Das Prädikat Kult wird im Bereich der Filmkunst von diversen Kritikern gerne mal überstrapaziert. Schränkt man den Gebrauch dieses Wörtchens aber auf ein Minimum ein, kommt man dennoch nicht umhin, Ben Stillers frühe Regiearbeit “Reality Bites”, die für den deutschen Verleih den - gelinde gesagt - etwas unglücklichen Titel “Voll das Leben” erhielt, diese Definition zuzuordnen. Stiller gelang mit der entwaffnend echten, ungeschminkten und direkten Tragikomödie schlicht und ergreifend einer der schönsten Filme über die schlagwortartig Generation X genannte Slacker-Generation der 90er-Jahre. Nicht nur im Herz des Autoren dieser Zeilen hat der Streifen jedenfalls ein Plätzchen gefunden…
Die junge College-Absolventin Lelaina (Winona Ryder) teilt sich ein Apartment mit ihrer besten Freundin Vickie (Janeane Garofalo), beherbergt allerdings vorübergehend auch noch Kumpel Troy (Ethan Hawke), ein zielloser Hobbyphilosoph, der eine Arbeitsstelle sucht. Lelaina, die in einer billigen Fernseh- Show als Produktionsassistentin tätig ist, möchte ebenfalls den Job wechseln, da sie mit ihrem Chef nicht klarkommt, der behauptet, sie passe nicht in das Konzept der Sendung. Dann trifft Lelaina den verlässlichen, aber etwas schusseligen Michael (Ben Stiller), Produzent der Sendung “In Your Face TV”. Doch als sich die beiden näher kommen, entwickelt der gefasste Troy plötzlich Eifersuchtsgefühle. Lelaina fühlt sich zwischen zwei Männern hin und her
gerissen…
Obwohl die Figur Winona Ryders in ihrer Freizeit mit einer Digicam Videos über ihre Freunde dreht, wäre es vermessen, den Film in irgend eine halbdokumentarische Schublade zu stecken, wo eine solche Art und Weise der Inszenierung aufgesetzt und gekünstelt authentisch wirken würde. Nichts an “Reality Bites” wirkt auch nur im Ansatz gekünstelt, der Film kommt mit einer Wahrhaftigkeit und Lebensnähe daher, die einfach hinreißend ist. Das Werk ist abwechselnd dramatisch, romantisch, aber auch mal situationskomisch. Das brillante Drehbuch von Helen Childress schreibt den Protagonisten kluge, intelligente Dialoge auf den Leib, und schneidet auch mal unangenehmere Themen wie Arbeitslosigkeit oder Existenzängste und damit verbundene Selbstzweifel an. Die Charaktere sind indes sehr präzise gezeichnet, so dass es dem Zuschauer spielend möglich ist, sich mit ihnen zu identifizieren.

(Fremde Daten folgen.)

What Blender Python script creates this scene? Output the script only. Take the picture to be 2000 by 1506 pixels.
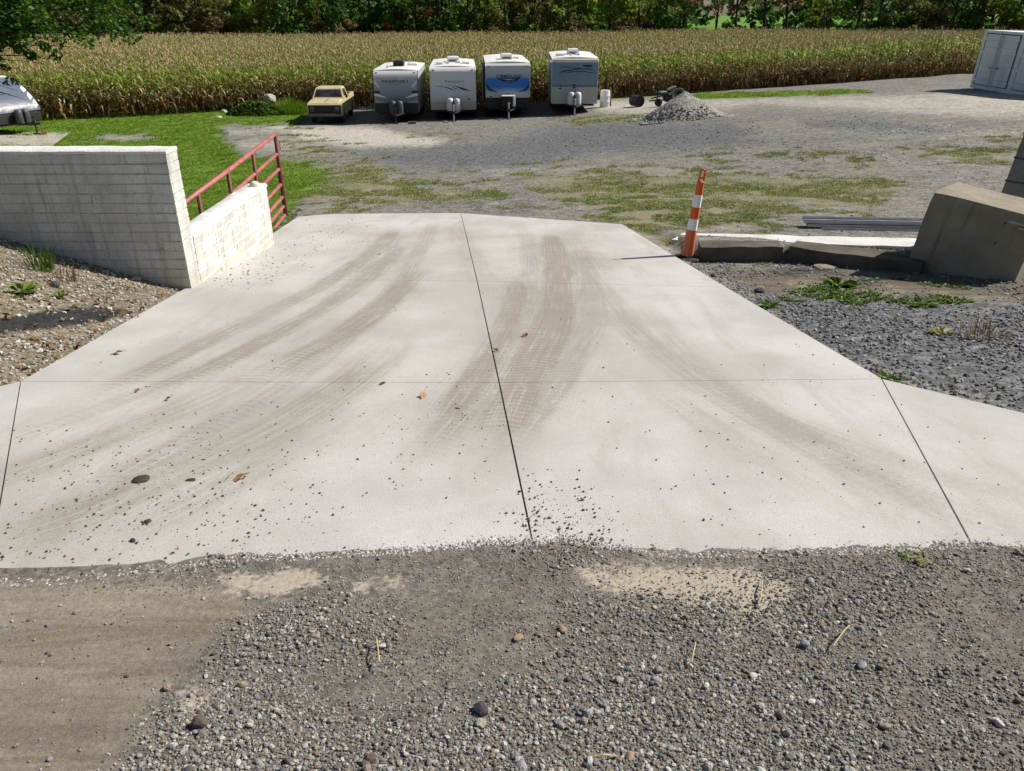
import bpy, bmesh, math, random
import numpy as np
from mathutils import Vector, Matrix, Euler, noise as mnoise
R = math.radians
random.seed(7); RNG = np.random.default_rng(7)
for o in list(bpy.data.objects): bpy.data.objects.remove(o)
SC = bpy.context.scene; COL = SC.collection

# ---------------------------------------------------------------- camera, sky, sun, exposure
PITCH = R(26.0); FPX = 1500.0; CAMZ = 1.6
cd = bpy.data.cameras.new('camera'); cam = bpy.data.objects.new('camera', cd); COL.objects.link(cam)
cam.location = (0, 0, CAMZ); cam.rotation_euler = (R(90) - PITCH, 0, 0)
cd.sensor_width = 36.0; cd.sensor_fit = 'HORIZONTAL'; cd.lens = FPX / 2000 * 36.0
cd.clip_start = 0.05; cd.clip_end = 3000
SC.camera = cam
SUN_AZ = math.atan2(0.955, 0.295); SUN_EL = R(42.5)
w = bpy.data.worlds.new('World'); SC.world = w; w.use_nodes = True
wn = w.node_tree; wn.nodes.clear()
wo = wn.nodes.new('ShaderNodeOutputWorld'); wb = wn.nodes.new('ShaderNodeBackground'); ws = wn.nodes.new('ShaderNodeTexSky')
ws.sky_type = 'NISHITA'; ws.sun_disc = False; ws.sun_elevation = SUN_EL; ws.sun_rotation = SUN_AZ
wb.inputs['Strength'].default_value = 0.05
wn.links.new(ws.outputs[0], wb.inputs[0]); wn.links.new(wb.outputs[0], wo.inputs[0])
sd = bpy.data.lights.new('sun', 'SUN'); sun = bpy.data.objects.new('sun', sd); COL.objects.link(sun)
sd.energy = 5.0; sd.angle = R(0.5); sd.color = (1.0, 0.95, 0.87)
sv = Vector((math.sin(SUN_AZ) * math.cos(SUN_EL), math.cos(SUN_AZ) * math.cos(SUN_EL), math.sin(SUN_EL)))
sun.rotation_euler = sv.to_track_quat('Z', 'Y').to_euler(); sun.location = sv * 60
SC.view_settings.view_transform = 'Standard'; SC.view_settings.look = 'None'
SC.view_settings.exposure = 0.28; SC.view_settings.gamma = 1.0
SC.cycles.max_bounces = 5; SC.cycles.diffuse_bounces = 3; SC.cycles.glossy_bounces = 2
SC.cycles.transparent_max_bounces = 6; SC.cycles.transmission_bounces = 3
SC.cycles.caustics_reflective = False; SC.cycles.caustics_refractive = False

# ---------------------------------------------------------------- place: heights and sight lines
CP, SP = math.cos(PITCH), math.sin(PITCH)
BK = np.array([(-10, .05), (0, 0.0), (1, -.105), (2, -.23), (14, -1.73), (17, -2.02), (22, -2.40), (30, -2.96), (38, -3.36), (46, -3.56), (60, -3.56), (900, -3.4)])
def sm(a, b, x):
    t = np.clip((np.asarray(x, float) - a) / (b - a), 0, 1); return t * t * (3 - 2 * t)
def slabz(x, y):
    s = -0.0896 * np.asarray(x, float) + 0.996 * np.asarray(y, float)
    return np.interp(s, BK[:, 0], BK[:, 1])
def gz(x, y):
    x = np.asarray(x, float); y = np.asarray(y, float)
    z = slabz(x, y)
    rise = np.where(x > 2, 0.078 * (np.minimum(x, 26) - 2), 0.035 * (np.maximum(x, -9) - 2))
    z = z + rise * sm(13, 32, y) * (1 - 0.85 * sm(47, 60, y))
    x0 = np.where(y < 4.45, -3.25 - (4.45 - y) * .78, -3.25 - (y - 4.45) * .035)
    bank = np.minimum(.34 * np.maximum(0, x0 - x), 1.25) * (1 - sm(7.56, 7.70, y)) * sm(1.0, 3.2, y)
    z = z + bank
    z = z - 0.035 * sm(2.3, 2.9, y) * (1 - 0.5 * sm(14, 16, y))
    c = np.exp(-(((x - 25) / 6) ** 2 + ((y - 37.5) / 7) ** 2) ** 2); z = z + (-1.86 - z) * c
    yc = np.interp(x, [2.3, 3.36, 4.6], [9.17, 9.07, 8.3]) + .12; z = z + .16 * sm(0, .12, y - yc) * (1 - sm(.5, 3.2, y - yc)) * sm(2.2, 2.4, x) * (1 - sm(4.8, 6.4, x))
    xr = 2.4 - 0.075 * (y - 4.5)
    z = z - 0.05 * sm(-.05, .25, x - xr) * sm(5.5, 8.0, y) * (1 - sm(11, 14, y))
    return z
def ray(px, py):
    u = (px - 1000) / FPX; v = (py - 753) / FPX
    return u, CP - v * SP, -(SP + v * CP)
def atD(px, py, D):
    dx, dy, dz = ray(px, py); t = D / dy; return Vector((dx * t, D, CAMZ + dz * t))
def hit(px, py, f=gz, far=400):
    """world points where the sight lines meet the surface f (arrays welcome)"""
    px = np.asarray(px, float); py = np.asarray(py, float)
    dx, dy, dz = ray(px, py)
    dx = dx + 0 * py; lo = np.full(np.shape(dx), .5); hi = lo.copy(); done = np.zeros(np.shape(dx), bool)
    t = .5
    while t < far:
        tn = t * 1.03
        below = (CAMZ + dz * tn) < f(dx * tn, dy * tn)
        new = below & ~done
        lo = np.where(new, t, lo); hi = np.where(new, tn, hi); done |= below; t = tn
    for _ in range(22):
        m = (lo + hi) / 2; b = (CAMZ + dz * m) < f(dx * m, dy * m)
        hi = np.where(b, m, hi); lo = np.where(b, lo, m)
    x, y = dx * hi, dy * hi
    return np.stack([x, y, f(x, y)], -1)
def H(px, py, f=gz): return Vector(hit(px, py, f).tolist())
def proj(x, y, z):
    dz = z - CAMZ; d = np.maximum(y * CP - dz * SP, .05); vv = -(y * SP + dz * CP) / d
    return 1000 + FPX * x / d, 753 + FPX * vv, y * CP - dz * SP
def polymask(px, py, poly, soft):
    """1 inside the polygon, easing to 0 over soft outside/inside"""
    P = np.array(poly, float); inside = np.zeros(px.shape, bool); dm = np.full(px.shape, 1e9)
    for i in range(len(P)):
        a = P[i]; b = P[(i + 1) % len(P)]
        c = ((a[1] > py) != (b[1] > py)) & (px < (b[0] - a[0]) * (py - a[1]) / (b[1] - a[1] + 1e-9) + a[0]); inside ^= c
        ab = b - a; t = np.clip(((px - a[0]) * ab[0] + (py - a[1]) * ab[1]) / (ab @ ab + 1e-9), 0, 1)
        dm = np.minimum(dm, np.hypot(px - a[0] - t * ab[0], py - a[1] - t * ab[1]))
    d = np.where(inside, dm, -dm); return sm(-soft, soft, d)

# ---------------------------------------------------------------- objects, parts, labels
def link(o): COL.objects.link(o); return o
def tag(o, label=None, cat=None, group=None, kind=None):
    if label: o['label'] = label
    if cat: o['category'] = cat
    if group: o['group'] = group
    if kind: o['kind'] = kind
    return o
def thing(name, label, cat, loc=(0, 0, 0), rot=(0, 0, 0), group=None):
    o = link(bpy.data.objects.new(name, None)); o.location = loc; o.rotation_euler = rot; o.empty_display_size = .2
    return tag(o, label, cat, group)
def put(name, me, parent=None, mat=None, loc=None, rot=None, scl=None):
    o = link(bpy.data.objects.new(name, me))
    if parent: o.parent = parent
    if mat: me.materials.clear(); me.materials.append(mat)
    if loc is not None: o.location = loc
    if rot is not None: o.rotation_euler = rot
    if scl is not None: o.scale = scl
    return o
def copy_tree(o, parent=None):
    c = o.copy(); link(c)
    if parent: c.parent = parent
    for ch in [k for k in o.children]: copy_tree(ch, c)
    return c
def mesh_np(name, verts, faces, smooth=False, attrs=None):
    me = bpy.data.meshes.new(name)
    me.from_pydata([tuple(map(float, v)) for v in verts], [], [tuple(int(i) for i in f) for f in faces])
    if smooth: me.polygons.foreach_set('use_smooth', np.ones(len(me.polygons), bool))
    for k, a in (attrs or {}).items():
        at = me.attributes.new(k, 'FLOAT', 'POINT'); at.data.foreach_set('value', np.asarray(a, np.float32))
    me.update(); return me

class MB:
    def __init__(s): s.v = []; s.f = []
    def add(s, vs, fs):
        b = len(s.v); s.v += [tuple(v) for v in vs]; s.f += [tuple(b + i for i in f) for f in fs]; return s
    def box(s, x0, x1, y0, y1, z0, z1, c=0.0, M=None):
        if c <= 0:
            vs = [(x, y, z) for x in (x0, x1) for y in (y0, y1) for z in (z0, z1)]
            fs = [(0, 1, 3, 2), (4, 6, 7, 5), (0, 4, 5, 1), (2, 3, 7, 6), (0, 2, 6, 4), (1, 5, 7, 3)]
        else:
            bm = bmesh.new(); bmesh.ops.create_cube(bm, size=1)
            for v in bm.verts: v.co = Vector(((x0 + x1) / 2 + v.co.x * (x1 - x0), (y0 + y1) / 2 + v.co.y * (y1 - y0), (z0 + z1) / 2 + v.co.z * (z1 - z0)))
            bmesh.ops.bevel(bm, geom=bm.edges[:], offset=c, segments=1, affect='EDGES'); bm.verts.index_update()
            vs = [v.co.copy() for v in bm.verts]; fs = [[v.index for v in f.verts] for f in bm.faces]; bm.free()
        if M: vs = [M @ Vector(v) for v in vs]
        return s.add(vs, fs)
    def tube(s, pts, r, n=8, cap=True):
        pts = [Vector(p) for p in pts]; rs = r if isinstance(r, (list, tuple)) else [r] * len(pts)
        rings = []; ref = None
        for i, p in enumerate(pts):
            d = (pts[min(i + 1, len(pts) - 1)] - pts[max(i - 1, 0)]).normalized()
            if ref is None: ref = d.orthogonal().normalized()
            ref = (ref - d * ref.dot(d)).normalized(); q = d.cross(ref)
            rings.append([p + (ref * math.cos(2 * math.pi * k / n) + q * math.sin(2 * math.pi * k / n)) * rs[i] for k in range(n)])
        return s.loft(rings, cap)
    def loft(s, rings, cap=True):
        n = len(rings[0]); vs = [p for r in rings for p in r]; fs = []
        for i in range(len(rings) - 1):
            for k in range(n):
                k2 = (k + 1) % n; fs.append((i * n + k, i * n + k2, (i + 1) * n + k2, (i + 1) * n + k))
        if cap: fs.append(tuple(range(n - 1, -1, -1))); fs.append(tuple((len(rings) - 1) * n + k for k in range(n)))
        return s.add(vs, fs)
    def prism(s, prof, x0, x1):
        return s.loft([[(x0, y, z) for y, z in prof], [(x1, y, z) for y, z in prof]])
    def sheet(s, rows):
        n = len(rows[0]); vs = [p for r in rows for p in r]
        return s.add(vs, [(i * n + k, i * n + k + 1, (i + 1) * n + k + 1, (i + 1) * n + k) for i in range(len(rows) - 1) for k in range(n - 1)])
    def mesh(s, name, mat=None, smooth=False, fix=True):
        me = bpy.data.meshes.new(name); me.from_pydata([tuple(v) for v in s.v], [], s.f)
        if fix:
            bm = bmesh.new(); bm.from_mesh(me); bmesh.ops.recalc_face_normals(bm, faces=bm.faces[:]); bm.to_mesh(me); bm.free()
        if smooth is True: me.polygons.foreach_set('use_smooth', np.ones(len(me.polygons), bool))
        elif smooth: 
            me.polygons.foreach_set('use_smooth', np.ones(len(me.polygons), bool)); me.set_sharp_from_angle(angle=R(smooth))
        if mat: me.materials.append(mat)
        me.update(); return me
    def build(s, name, mat, parent=None, smooth=False, loc=None, rot=None):
        return put(name, s.mesh(name, mat, smooth), parent, None, loc, rot)

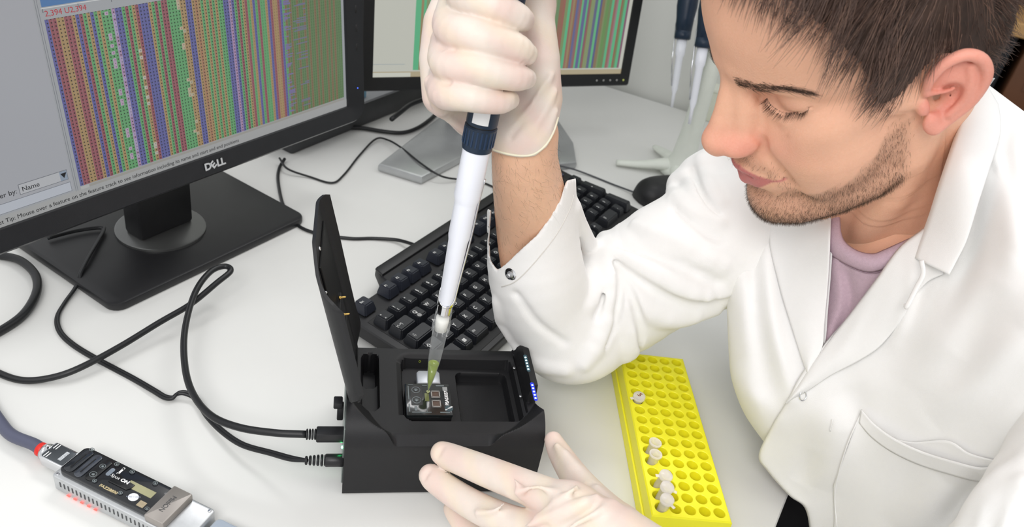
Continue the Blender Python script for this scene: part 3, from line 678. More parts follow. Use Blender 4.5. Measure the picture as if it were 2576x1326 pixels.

Wie in Richard Linklaters “Before Sunrise” dreht sich der Inhalt von “Reality Bites” um das Lebensgefühl einer Gruppe von gesellschaftlichen Aussteigern, die sich von den äußeren Umständen wie der Bedrohung der Umwelt durch Zerstörung von Lebensraum oder auch das Fehlen von beruflichen Perspektiven beeinflusst sieht, die nach ihrer eigenen Identität sucht und sich gegen die in ihren Augen naive, zum Wohlstandsglauben tendierende Mentalität ihrer Vorfahren stellt
(1). In dieser Hinsicht geht Stillers Film in Richtung Zeitgeist. Dennoch ist die Handlung von “Reality Bites” keine an eine bestimmte Zeit gebundene, sondern eine warmherzige Geschichte über Liebe, Freundschaft und Selbsterkenntnis, mit einer offenen Ehrlichkeit vorgetragen.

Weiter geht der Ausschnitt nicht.